> Task directions:
Can you write out all of the material below, word for word?
## start
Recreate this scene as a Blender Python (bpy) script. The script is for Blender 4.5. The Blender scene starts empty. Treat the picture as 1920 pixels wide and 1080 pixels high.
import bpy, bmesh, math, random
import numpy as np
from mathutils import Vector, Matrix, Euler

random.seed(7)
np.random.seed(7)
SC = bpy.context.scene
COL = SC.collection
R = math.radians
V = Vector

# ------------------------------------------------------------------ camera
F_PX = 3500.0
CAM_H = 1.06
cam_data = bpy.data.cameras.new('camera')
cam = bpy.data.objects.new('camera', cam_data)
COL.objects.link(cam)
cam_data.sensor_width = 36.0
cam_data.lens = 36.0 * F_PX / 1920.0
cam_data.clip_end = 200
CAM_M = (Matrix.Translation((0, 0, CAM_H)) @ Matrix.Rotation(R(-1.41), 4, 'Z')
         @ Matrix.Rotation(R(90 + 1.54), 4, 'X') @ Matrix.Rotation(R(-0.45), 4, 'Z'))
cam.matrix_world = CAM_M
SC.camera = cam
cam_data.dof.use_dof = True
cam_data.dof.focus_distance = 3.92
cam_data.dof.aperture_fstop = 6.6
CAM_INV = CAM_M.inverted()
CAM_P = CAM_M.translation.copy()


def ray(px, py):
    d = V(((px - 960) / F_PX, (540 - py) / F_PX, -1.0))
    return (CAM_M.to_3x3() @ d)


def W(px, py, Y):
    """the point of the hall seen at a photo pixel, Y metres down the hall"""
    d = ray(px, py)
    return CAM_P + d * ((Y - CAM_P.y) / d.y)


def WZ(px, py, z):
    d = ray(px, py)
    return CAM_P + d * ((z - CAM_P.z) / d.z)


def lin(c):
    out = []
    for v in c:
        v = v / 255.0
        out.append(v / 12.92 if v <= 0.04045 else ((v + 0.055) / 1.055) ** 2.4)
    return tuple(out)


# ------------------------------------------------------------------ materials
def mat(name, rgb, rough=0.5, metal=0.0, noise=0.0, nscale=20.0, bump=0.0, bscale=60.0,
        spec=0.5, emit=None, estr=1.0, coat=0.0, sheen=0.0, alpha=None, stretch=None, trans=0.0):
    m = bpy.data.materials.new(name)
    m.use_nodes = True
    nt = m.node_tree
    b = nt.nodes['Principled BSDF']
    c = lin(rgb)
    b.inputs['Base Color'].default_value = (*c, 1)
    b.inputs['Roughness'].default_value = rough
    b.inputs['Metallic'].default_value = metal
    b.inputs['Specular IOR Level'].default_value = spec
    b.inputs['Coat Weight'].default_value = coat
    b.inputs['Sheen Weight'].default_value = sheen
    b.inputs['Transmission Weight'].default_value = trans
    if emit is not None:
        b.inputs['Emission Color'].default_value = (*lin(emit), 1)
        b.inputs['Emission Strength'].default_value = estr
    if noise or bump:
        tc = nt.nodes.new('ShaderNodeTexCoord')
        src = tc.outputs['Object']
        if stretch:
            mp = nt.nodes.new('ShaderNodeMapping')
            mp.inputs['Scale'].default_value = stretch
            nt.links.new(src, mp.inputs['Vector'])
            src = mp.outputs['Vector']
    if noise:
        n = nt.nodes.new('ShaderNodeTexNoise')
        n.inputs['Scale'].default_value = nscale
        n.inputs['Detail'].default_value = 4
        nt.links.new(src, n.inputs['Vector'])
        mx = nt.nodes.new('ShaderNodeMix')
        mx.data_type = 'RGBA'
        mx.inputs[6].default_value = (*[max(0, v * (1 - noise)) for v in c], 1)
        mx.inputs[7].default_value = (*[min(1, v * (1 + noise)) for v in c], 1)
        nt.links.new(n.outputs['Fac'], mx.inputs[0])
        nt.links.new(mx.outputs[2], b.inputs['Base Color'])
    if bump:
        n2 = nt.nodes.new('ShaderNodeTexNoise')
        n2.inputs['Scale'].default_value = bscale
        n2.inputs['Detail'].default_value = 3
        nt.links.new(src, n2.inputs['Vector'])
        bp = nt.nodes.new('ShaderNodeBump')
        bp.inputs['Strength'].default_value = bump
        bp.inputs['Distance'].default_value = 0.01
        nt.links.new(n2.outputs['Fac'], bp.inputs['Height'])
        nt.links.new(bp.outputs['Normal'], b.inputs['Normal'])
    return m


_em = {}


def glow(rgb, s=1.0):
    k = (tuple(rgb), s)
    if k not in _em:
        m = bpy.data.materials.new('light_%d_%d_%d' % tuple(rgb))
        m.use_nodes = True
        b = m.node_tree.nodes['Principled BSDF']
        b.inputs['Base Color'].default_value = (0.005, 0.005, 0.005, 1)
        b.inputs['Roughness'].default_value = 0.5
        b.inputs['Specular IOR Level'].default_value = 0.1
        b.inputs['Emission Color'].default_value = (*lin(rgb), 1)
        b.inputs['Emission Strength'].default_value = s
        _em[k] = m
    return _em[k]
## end
> Problem solution:
Recreate this scene as a Blender Python (bpy) script. The script is for Blender 4.5. The Blender scene starts empty. Treat the picture as 1920 pixels wide and 1080 pixels high.
import bpy, bmesh, math, random
import numpy as np
from mathutils import Vector, Matrix, Euler

random.seed(7)
np.random.seed(7)
SC = bpy.context.scene
COL = SC.collection
R = math.radians
V = Vector

# ------------------------------------------------------------------ camera
F_PX = 3500.0
CAM_H = 1.06
cam_data = bpy.data.cameras.new('camera')
cam = bpy.data.objects.new('camera', cam_data)
COL.objects.link(cam)
cam_data.sensor_width = 36.0
cam_data.lens = 36.0 * F_PX / 1920.0
cam_data.clip_end = 200
CAM_M = (Matrix.Translation((0, 0, CAM_H)) @ Matrix.Rotation(R(-1.41), 4, 'Z')
         @ Matrix.Rotation(R(90 + 1.54), 4, 'X') @ Matrix.Rotation(R(-0.45), 4, 'Z'))
cam.matrix_world = CAM_M
SC.camera = cam
cam_data.dof.use_dof = True
cam_data.dof.focus_distance = 3.92
cam_data.dof.aperture_fstop = 6.6
CAM_INV = CAM_M.inverted()
CAM_P = CAM_M.translation.copy()


def ray(px, py):
    d = V(((px - 960) / F_PX, (540 - py) / F_PX, -1.0))
    return (CAM_M.to_3x3() @ d)


def W(px, py, Y):
    """the point of the hall seen at a photo pixel, Y metres down the hall"""
    d = ray(px, py)
    return CAM_P + d * ((Y - CAM_P.y) / d.y)


def WZ(px, py, z):
    d = ray(px, py)
    return CAM_P + d * ((z - CAM_P.z) / d.z)


def lin(c):
    out = []
    for v in c:
        v = v / 255.0
        out.append(v / 12.92 if v <= 0.04045 else ((v + 0.055) / 1.055) ** 2.4)
    return tuple(out)


# ------------------------------------------------------------------ materials
def mat(name, rgb, rough=0.5, metal=0.0, noise=0.0, nscale=20.0, bump=0.0, bscale=60.0,
        spec=0.5, emit=None, estr=1.0, coat=0.0, sheen=0.0, alpha=None, stretch=None, trans=0.0):
    m = bpy.data.materials.new(name)
    m.use_nodes = True
    nt = m.node_tree
    b = nt.nodes['Principled BSDF']
    c = lin(rgb)
    b.inputs['Base Color'].default_value = (*c, 1)
    b.inputs['Roughness'].default_value = rough
    b.inputs['Metallic'].default_value = metal
    b.inputs['Specular IOR Level'].default_value = spec
    b.inputs['Coat Weight'].default_value = coat
    b.inputs['Sheen Weight'].default_value = sheen
    b.inputs['Transmission Weight'].default_value = trans
    if emit is not None:
        b.inputs['Emission Color'].default_value = (*lin(emit), 1)
        b.inputs['Emission Strength'].default_value = estr
    if noise or bump:
        tc = nt.nodes.new('ShaderNodeTexCoord')
        src = tc.outputs['Object']
        if stretch:
            mp = nt.nodes.new('ShaderNodeMapping')
            mp.inputs['Scale'].default_value = stretch
            nt.links.new(src, mp.inputs['Vector'])
            src = mp.outputs['Vector']
    if noise:
        n = nt.nodes.new('ShaderNodeTexNoise')
        n.inputs['Scale'].default_value = nscale
        n.inputs['Detail'].default_value = 4
        nt.links.new(src, n.inputs['Vector'])
        mx = nt.nodes.new('ShaderNodeMix')
        mx.data_type = 'RGBA'
        mx.inputs[6].default_value = (*[max(0, v * (1 - noise)) for v in c], 1)
        mx.inputs[7].default_value = (*[min(1, v * (1 + noise)) for v in c], 1)
        nt.links.new(n.outputs['Fac'], mx.inputs[0])
        nt.links.new(mx.outputs[2], b.inputs['Base Color'])
    if bump:
        n2 = nt.nodes.new('ShaderNodeTexNoise')
        n2.inputs['Scale'].default_value = bscale
        n2.inputs['Detail'].default_value = 3
        nt.links.new(src, n2.inputs['Vector'])
        bp = nt.nodes.new('ShaderNodeBump')
        bp.inputs['Strength'].default_value = bump
        bp.inputs['Distance'].default_value = 0.01
        nt.links.new(n2.outputs['Fac'], bp.inputs['Height'])
        nt.links.new(bp.outputs['Normal'], b.inputs['Normal'])
    return m


_em = {}


def glow(rgb, s=1.0):
    k = (tuple(rgb), s)
    if k not in _em:
        m = bpy.data.materials.new('light_%d_%d_%d' % tuple(rgb))
        m.use_nodes = True
        b = m.node_tree.nodes['Principled BSDF']
        b.inputs['Base Color'].default_value = (0.005, 0.005, 0.005, 1)
        b.inputs['Roughness'].default_value = 0.5
        b.inputs['Specular IOR Level'].default_value = 0.1
        b.inputs['Emission Color'].default_value = (*lin(rgb), 1)
        b.inputs['Emission Strength'].default_value = s
        _em[k] = m
    return _em[k]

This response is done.